— start DATASET SECTION —

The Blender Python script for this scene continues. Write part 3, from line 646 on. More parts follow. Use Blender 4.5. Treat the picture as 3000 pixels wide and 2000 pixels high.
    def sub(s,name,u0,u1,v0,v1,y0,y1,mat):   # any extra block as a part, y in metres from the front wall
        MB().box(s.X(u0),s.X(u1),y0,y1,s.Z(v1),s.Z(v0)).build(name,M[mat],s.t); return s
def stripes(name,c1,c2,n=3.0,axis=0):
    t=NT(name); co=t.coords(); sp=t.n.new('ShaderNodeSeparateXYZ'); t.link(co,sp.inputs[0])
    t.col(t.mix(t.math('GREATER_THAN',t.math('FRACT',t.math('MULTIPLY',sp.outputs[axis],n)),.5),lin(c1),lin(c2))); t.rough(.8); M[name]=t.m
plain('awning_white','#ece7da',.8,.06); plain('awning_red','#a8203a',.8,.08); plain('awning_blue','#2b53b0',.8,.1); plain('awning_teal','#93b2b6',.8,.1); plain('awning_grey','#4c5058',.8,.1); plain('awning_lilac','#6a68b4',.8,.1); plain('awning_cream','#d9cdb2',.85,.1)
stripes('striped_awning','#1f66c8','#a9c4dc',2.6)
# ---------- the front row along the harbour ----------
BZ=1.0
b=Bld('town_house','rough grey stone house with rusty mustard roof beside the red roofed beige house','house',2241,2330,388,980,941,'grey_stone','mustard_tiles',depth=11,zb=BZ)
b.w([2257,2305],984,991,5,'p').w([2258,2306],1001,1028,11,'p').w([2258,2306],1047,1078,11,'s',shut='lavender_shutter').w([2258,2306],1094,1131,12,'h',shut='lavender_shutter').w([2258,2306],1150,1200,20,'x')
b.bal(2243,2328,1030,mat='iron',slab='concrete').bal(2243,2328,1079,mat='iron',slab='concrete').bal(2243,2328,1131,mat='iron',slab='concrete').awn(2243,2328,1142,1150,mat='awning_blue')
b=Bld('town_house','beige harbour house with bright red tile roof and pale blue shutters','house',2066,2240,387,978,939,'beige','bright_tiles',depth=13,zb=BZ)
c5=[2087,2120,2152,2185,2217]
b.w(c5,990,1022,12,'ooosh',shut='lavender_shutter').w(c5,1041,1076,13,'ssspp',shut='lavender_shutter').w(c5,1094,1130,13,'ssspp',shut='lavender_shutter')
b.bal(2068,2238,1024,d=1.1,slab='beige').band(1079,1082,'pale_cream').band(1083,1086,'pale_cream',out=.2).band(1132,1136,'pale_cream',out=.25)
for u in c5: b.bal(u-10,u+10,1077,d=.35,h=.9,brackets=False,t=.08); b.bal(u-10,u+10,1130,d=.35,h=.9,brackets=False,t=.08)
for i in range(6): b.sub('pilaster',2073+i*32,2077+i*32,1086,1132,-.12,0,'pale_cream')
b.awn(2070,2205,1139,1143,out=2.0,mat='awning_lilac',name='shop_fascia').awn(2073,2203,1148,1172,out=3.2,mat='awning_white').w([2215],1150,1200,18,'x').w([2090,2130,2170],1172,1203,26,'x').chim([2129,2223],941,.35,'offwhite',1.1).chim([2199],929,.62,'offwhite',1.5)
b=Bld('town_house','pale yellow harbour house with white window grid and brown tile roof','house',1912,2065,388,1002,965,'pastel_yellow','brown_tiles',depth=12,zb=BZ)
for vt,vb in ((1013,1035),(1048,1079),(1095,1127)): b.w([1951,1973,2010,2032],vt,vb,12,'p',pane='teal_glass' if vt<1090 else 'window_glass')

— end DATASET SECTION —

EXERCISE GOAL
Look through the material and copy each line that has "part".

REPLY TO THE TASK
The Blender Python script for this scene continues. Write part 3, from line 646 on. More parts follow. Use Blender 4.5. Treat the picture as 3000 pixels wide and 2000 pixels high.
    def sub(s,name,u0,u1,v0,v1,y0,y1,mat):   # any extra block as a part, y in metres from the front wall